Here's what Robert X. Cringely knows, but also knows he can't sell columns telling you:
  1. Apple makes its profits selling hardware bundled with software. The clones were killed when it became clear the cloners were directly competing with Apple's desktop market instead of filling the server market they were chartered to make affordable.
  2. Apple sells only enough software to demonstrate proof of concept (barring niche video apps) and allows third party vendors to build their empires writing the killer apps. The number of third-party software packages Apple's poached over the years is miniscule compared to Microsoft's seemingly insatiable need to fill and dominate every Windows market.
  3. Apple avoids any distribution channels which don't show instantaneous and accurate sales figures. iMacs left Sears, iPods left HP, and Apple would rather pay the most outrageous storefront leases than trust another company to sell their products again.

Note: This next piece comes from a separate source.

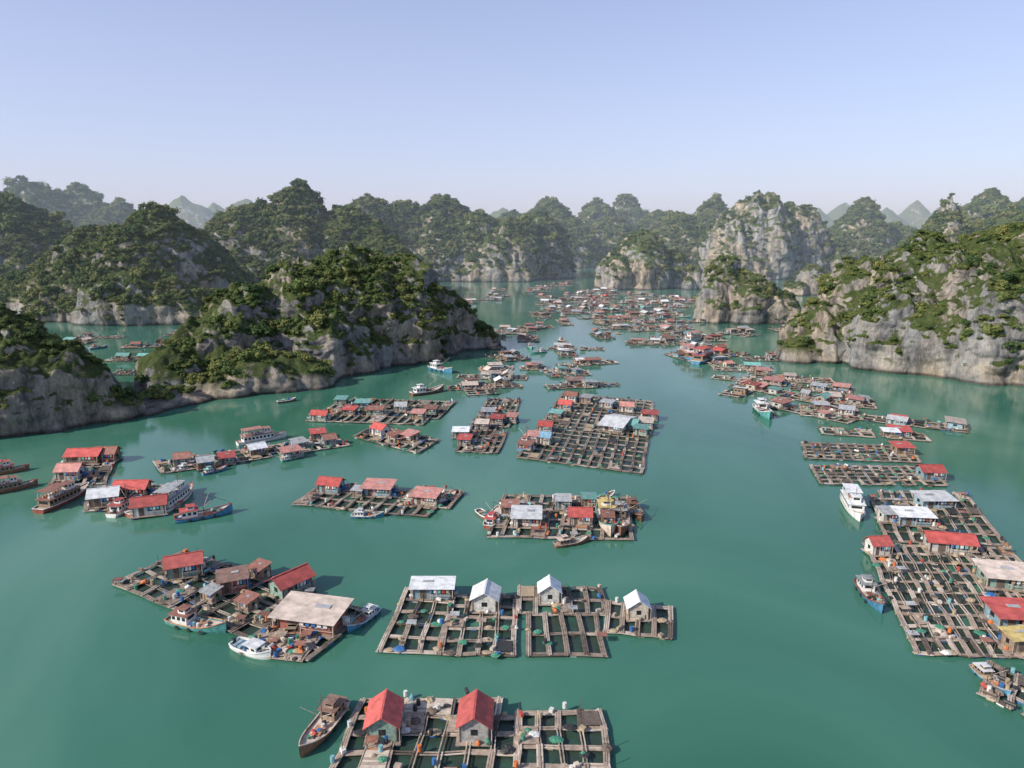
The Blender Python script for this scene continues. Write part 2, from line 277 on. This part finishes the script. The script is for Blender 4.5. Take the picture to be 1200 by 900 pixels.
# ---------------------------------------------------------------- water
mb=MB(); mb.poly([(-9000,-800,0),(9000,-800,0),(9000,14000,0),(-9000,14000,0)],[(0,1,2,3)],'sea_water'); link('sea_water',mb.mesh('sea_water'))
# ---------------------------------------------------------------- houses
HC={}
def house_parts(roof,wall,kind):
    k=(roof,wall,kind)
    if k in HC: return HC[k]
    R=random.Random(str(k)); w,d,h=5.0,4.0,2.3; zf=.55
    a=MB(); a.box((0,0,zf-.1),(w+1.2,d+1.2,.16),'wood'); a.box((0,0,zf+h/2-.02),(w,d,h),'wall_'+wall)
    for sx in(-1,1):
        for sy in(-1,1):
            a.box((sx*w/2,sy*d/2,zf+h/2-.01),(.16,.16,h+.02),'wood_dark')
            a.cyl((sx*(w/2+.1),sy*(d/2+.2),.0),(sx*(w/2+.1),sy*(d/2+.2)+.01,zf-.18),.3,'plastic_blue',7)
    r=MB(); t=.07; o=.6; z0=zf+h
    if kind=='gable':
        rh=1.25
        for sy in(-1,1):
            y0,y1=sy*(d/2+o),0; zl=z0-.22; P=[(-w/2-o,y0,zl),(w/2+o,y0,zl),(w/2+o,0,z0+rh),(-w/2-o,0,z0+rh)]; P+= [(x,y,z+t) for x,y,z in P]
            r.poly(P,[(0,3,2,1),(4,5,6,7),(0,1,5,4),(1,2,6,5),(2,3,7,6),(3,0,4,7)],'roof_'+roof)
        r.beam((-w/2-o-.03,0,z0+rh+t+.02),(w/2+o+.03,0,z0+rh+t+.02),.3,.08,'roof_'+roof)
        for sx in(-1,1): a.poly([(sx*w/2,-d/2,z0-.03),(sx*w/2,d/2,z0-.03),(sx*w/2,0,z0+rh-.05)],[(0,1,2) if sx>0 else (2,1,0)],'wall_'+wall)
    else:
        P=[(-w/2-o,-d/2-o-.4,z0-.05),(w/2+o,-d/2-o-.4,z0-.05),(w/2+o,d/2+o,z0+.5),(-w/2-o,d/2+o,z0+.5)]; P+=[(x,y,z+t) for x,y,z in P]
        r.poly(P,[(0,3,2,1),(4,5,6,7),(0,1,5,4),(1,2,6,5),(2,3,7,6),(3,0,4,7)],'roof_'+roof)
        for sx in(-1,1): r.box((sx*w*.46,d/2-.1,z0+.2),(.1,.1,.5),'wood_dark')
        r.box((R.uniform(-1,1),.3,z0+.42),(1.4,.8,.08),'roof_grey')
    op=MB()
    for sy in(-1,1):
        op.box((-1.2,sy*(d/2+.005),zf+.98),(.9,.06,1.9),'wood_dark'); op.box((.1,sy*(d/2+.005),zf+1.3),(.9,.05,.8),'glass_dark'); op.box((1.5,sy*(d/2+.005),zf+1.3),(.9,.05,.8),'glass_dark')
        for x in(.1,1.5): op.box((x,sy*(d/2+.02),zf+.86),(1.1,.09,.07),'paint_white')
    for sx in(-1,1): op.box((sx*(w/2+.005),0,zf+1.3),(.05,1.0,.8),'glass_dark')
    p=MB()
    for x in(-w/2-.3,-.2,w/2+.3): p.cyl((x,-d/2-.48,zf-.02),(x,-d/2-.48,z0-.16),.06,'wood_pale',6)
    p.beam((-w/2-.3,-d/2-.48,z0-.2),(w/2+.3,-d/2-.48,z0-.2),.08,.08,'wood_pale'); p.beam((-.2,-d/2-.48,zf+.8),(w/2+.3,-d/2-.48,zf+.8),.06,.06,'wood_pale')
    p.cyl((w/2+.4,.6,zf),(w/2+.4,.61,zf+1.1),.38,'plastic_'+R.choice(['blue','blue','green','white']),9)
    p.heap((-w/2-.35,-.6,zf),.4,.5,'plastic_'+R.choice(['orange','tan','white','black']),R)
    for i in range(5): p.box((-.1+i*.55,-d/2-.5,z0-.62),(.38,.04,.7),'plastic_'+R.choice(['white','cyan','red','tan','blue']))
    HC[k]=[(n,x.mesh('house_'+n)) for n,x in(('walls',a),('roof',r),('door_and_windows',op),('porch',p))]
    return HC[k]
def house(x,y,rz,roof,wall,kind='gable',sx=1,sy=1,sz=1,z=0.0):
    e=link('floating_house',None,(x,y,z),rz,(sx,sy,sz)); e.empty_display_size=.5
    for n,me in house_parts(roof,wall,kind): link(n,me,parent=e)
# ---------------------------------------------------------------- rafts
def clutter(mb,x,y,z,R,n=1):
    for _ in range(n):
        q=R.random(); px=x+R.uniform(-.6,.6); py=y+R.uniform(-.6,.6); c='plastic_'+R.choice(['blue','blue','orange','white','white','tan','tan','green','black','black','cyan','red'])
        if q<.3: mb.cyl((px,py,z),(px,py+.01,z+.75),.27,c,8)
        elif q<.55: mb.box((px,py,z+.2),(R.uniform(.4,.9),R.uniform(.3,.7),.4),R.choice([c,'wood','wood_pale']),R.uniform(0,3),.94)
        elif q<.8: mb.heap((px,py,z),R.uniform(.3,.9),R.uniform(.2,.5),R.choice([c,'plastic_tan','plastic_black','plastic_green','wood_dark']),R)
        elif q<.9: mb.cyl((px,py,z+.3),(px+R.uniform(-1,1),py+1,z+.3),.26,c,8)
        else:
            mb.box((px,py,z+.8),(1.5,1.2,.06),R.choice(['roof_rust','roof_grey','wood'])); 
            for a in(-.6,.6): 
                for b_ in(-.45,.45): mb.cyl((px+a,py+b_,z),(px+a,py+b_+.01,z+.78),.04,'wood_dark',4)
def raft_mesh(ex,ey,nx,ny,seed,skip=.05,deck=.1,junk=.25,full=False):
    R=random.Random(seed); mb=MB(); ex=Vector((ex[0],ex[1],0));ey=Vector((ey[0],ey[1],0)); J={}
    def P(i,j):
        if (i,j) not in J: J[(i,j)]=ex*(i/nx)+ey*(j/ny)+Vector((R.uniform(-.2,.2),R.uniform(-.2,.2),R.uniform(-.03,.03)))
        return J[(i,j)]
    on={(i,j):(R.random()>skip) for i in range(nx) for j in range(ny)}
    edges=set()
    for (i,j),o in on.items():
        if o: edges|={(i,j,i+1,j),(i,j+1,i+1,j+1),(i,j,i,j+1),(i+1,j,i+1,j+1)}
    for (i,j,k,l_) in sorted(edges):
        p,q=P(i,j),P(k,l_); d=(q-p).normalized(); sd=Vector((-d.y,d.x,0)); zz=.36 if j==l_ else .52; main=(i==0 or j==0 or k==nx or l_==ny or R.random()<.22)
        mat=R.choice(['wood','wood','wood_pale','wood_pale','wood_dark'])
        for s_ in ((-.2,.2) if not main else (-.28,.0,.28)):
            e0,e1=R.uniform(.1,.6),R.uniform(.1,.6)
            mb.beam(p-d*e0+sd*(s_+R.uniform(-.03,.03))+Vector((0,0,zz)),q+d*e1+sd*(s_+R.uniform(-.03,.03))+Vector((0,0,zz+R.uniform(-.02,.02))),.14 if not main else .22,.12,R.choice([mat,mat,'wood']))
        if R.random()<.4: 
            f=R.uniform(.2,.8); c=p.lerp(q,f); mb.cyl((c+d*.45)+Vector((0,0,.1)),(c-d*.45)+Vector((0,0,.1)),.25,R.choice(['plastic_blue','plastic_white','plastic_blue','plastic_black','plastic_tan']),7)
        if R.random()<junk*.6: 
            c=p.lerp(q,R.random()); clutter(mb,c.x,c.y,.6,R)
        if R.random()<.12:
            c=p.lerp(q,.5); mb.heap((c.x,c.y,.58),R.uniform(.5,.9),R.uniform(.1,.25),R.choice(['plastic_black','plastic_green','plastic_tan','wood_dark']),R)
    for (i,j),p in list(J.items()):
        if R.random()<.3: mb.cyl(p+Vector((.1,.1,0)),p+Vector((.1+R.uniform(-.1,.1),.1,R.uniform(1.2,2.4))),.045,'wood_dark',4)
    for (i,j),o in on.items():
        if not o: continue
        a,b_,c,d=P(i,j),P(i+1,j),P(i+1,j+1),P(i,j+1); q=R.random()
        if q<deck:
            n=8; mt=R.choice(['wood','wood_pale','wood_orange','wood','wood_dark'])
            for t in range(n):
                f=(t+.5)/n; mb.beam(a.lerp(d,f)+Vector((0,0,.66+R.uniform(-.01,.01))),b_.lerp(c,f)+Vector((0,0,.66)),(d-a).length/n*.88,.05,R.choice([mt,mt,'wood']))
            for _ in range(R.randint(2,5)):
                m_=a.lerp(c,R.uniform(.2,.8)); clutter(mb,m_.x,m_.y,.7,R)
        else:
            z=Vector((0,0,.06)); mb.poly([a+z,b_+z,c+z,d+z],[(0,1,2,3)],'net')
            if q>.95:
                m_=(a+c)/2; P4=[x.lerp(m_,.12) for x in(a,b_,c,d)]; mb.poly([x+Vector((0,0,.7)) for x in P4]+[m_+Vector((0,0,.62))],[(0,1,4),(1,2,4),(2,3,4),(3,0,4)],R.choice(['plastic_black','wood_dark','plastic_tan']))
    return mb.mesh('fish_farm_raft')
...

  4. Apple's hardware partnerships are complex and many-reasoned, but largely depend on what it does for Apple's margins. IBM might have been able to deliver a laptop G5 by 2007, but they could never fab entire laptops for what Intel was offering. And Lenovo was the writing on the wall for IBM's future as a hardware company.

The above can be summarized as follows:
  • Entrenchment is more important than short-term growth.
  • Depend totally on no one else's frameworks, technological or economic.
  • Let your product differentiate itself and others will evangelize it for you.
  • Smile a lot.

Dear "Bob," let's cut to the chase. The Internet is a completely valid medium for doing what you're doing right now. The part you're missing is that usually, a webcam and a credit card are involved, and you're expected to lick the jizz off your fingers afterward.